It’s a single player, top-down, 2D space combat and trading game. If you ever played Escape Velocity back in the mid 90s(?), it’s essentially a clone of that setting and gameplay.
The selection isn’t huge to begin with but shattered pixel dungeon is a great one, it’s cross platform but I love to play it on my phone when I am bored!
Forge, the open sourced MTG client. It’s written in java, fully portable with an android version even. Full rules enforcement, an incredibly active dev community with the new sets implemented pretty quickly after release. I’ve honestly put more hours into just playing against the AI in 4v4 commander games than most steam games I own.
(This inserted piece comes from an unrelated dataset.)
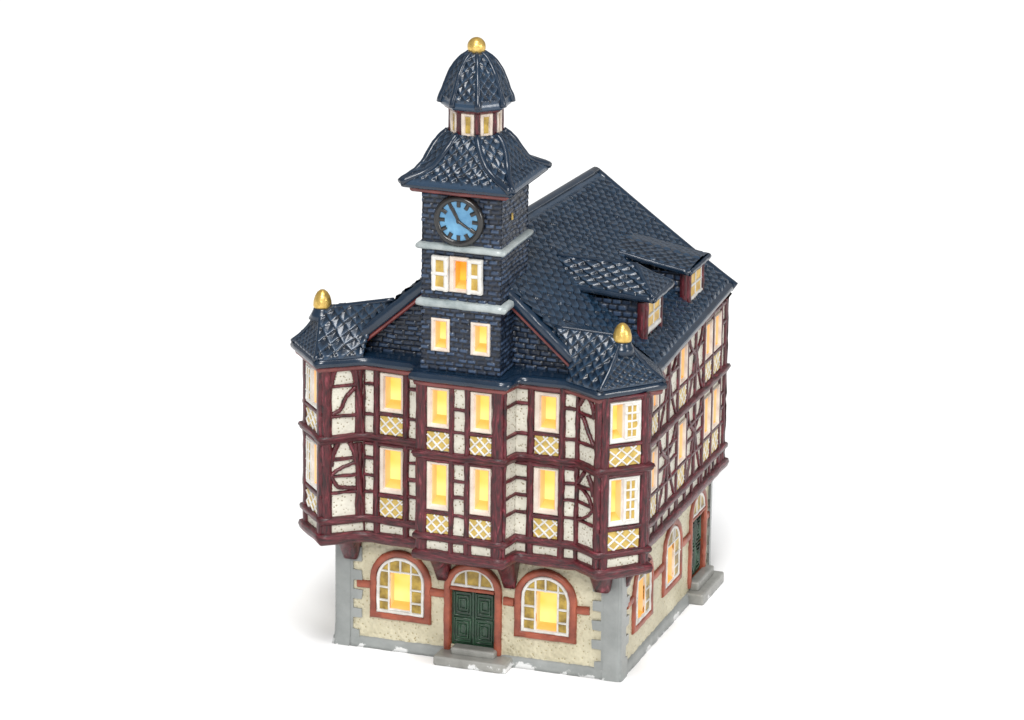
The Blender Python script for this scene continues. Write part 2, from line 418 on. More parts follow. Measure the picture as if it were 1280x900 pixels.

It’s got all the cards with art, a good deck builder, and it supports multiple game modes, including Commander. It’s also got bot players that are good to test decks against and it forces game rules, so it’s good for learning.
*I’ve never gotten the multiplayer to work. My friends use Cockatrice for that. (Also FOSS) Cockatrice is clunkier and much more manual to use but, the multiplayer works.
Zero-K. It’s a competitive online RTS loosely based on the classic Total Annihilation (which led to Planetary Annihilation and Supreme Commander). Some of its features are a bit overcomplicated, but it does an amazing job innovating within the RTS genre.
It’s fast, aggressive, and fun. You spam units, claim territory (in the form of metal-extractors and energy-grid that upgrades their output, and building defenses to protect that) and raid and assault your opponents.
It abandons the hoary old concept of factions, instead giving you your choice of starting factories… and as the game progresses, you can expand into other factories to access the synergy of units. So you start a battle with a narrow slice of the unit-pie, but ultimately can access the whole inventory in a single match. There is no “teching” really, besides constructing resource-buildings, which keeps the focus on resources, construction, and combat.
It has a full single-player campaign that introduces the game’s complexity bit-by-bit… but the campaign does have some difficulty spikes, particularly since the units do get rebalanced once in a while and so an old mission will become suddenly easier or harder as the developers patch the game.
The game has a Lua-based GUI plug-in architecture if you like WoW-style UI mods as well.
Yeah, I feel the same about the events. But there’s only 2 “pro” tracks (White Land and Port Town 2), and I think they’ve dropped the frequencies of the full Grand Prix now with the Miniprix (which also include White Land and Port Town 2 as their final race)… which means I still haven’t played on Silence (I tend to be a bit too aggressive and end up blowing up on the 3rd or 4th track on Grand Prix).
That’s still a total rotation of 6 tracks (I’m not counting Silence because it’s hard to get there), and most of the time you’re playing on only 2 of them.
I mean even without inventing new F-Zero content, there are other Mode-7-style F-Zero games (that nobody played, but still they exist). It wouldn’t ruin my nostalgia to play tracks from BS F-Zero GP2 or the GBA F-Zero games. But yeah, you can’t tell me splatting some tiles down for new tracks would be that hard… I’m sure this is a game where you could even procedurally generate the tracks pretty well and eliminate the “memorization” aspect. I’d love that as an “event mode”.
Honestly, I’ve been playing quite a lot of SuperTuxKart recently and it is by any standards a great game! The amount of mods and skins is just the cherry on top.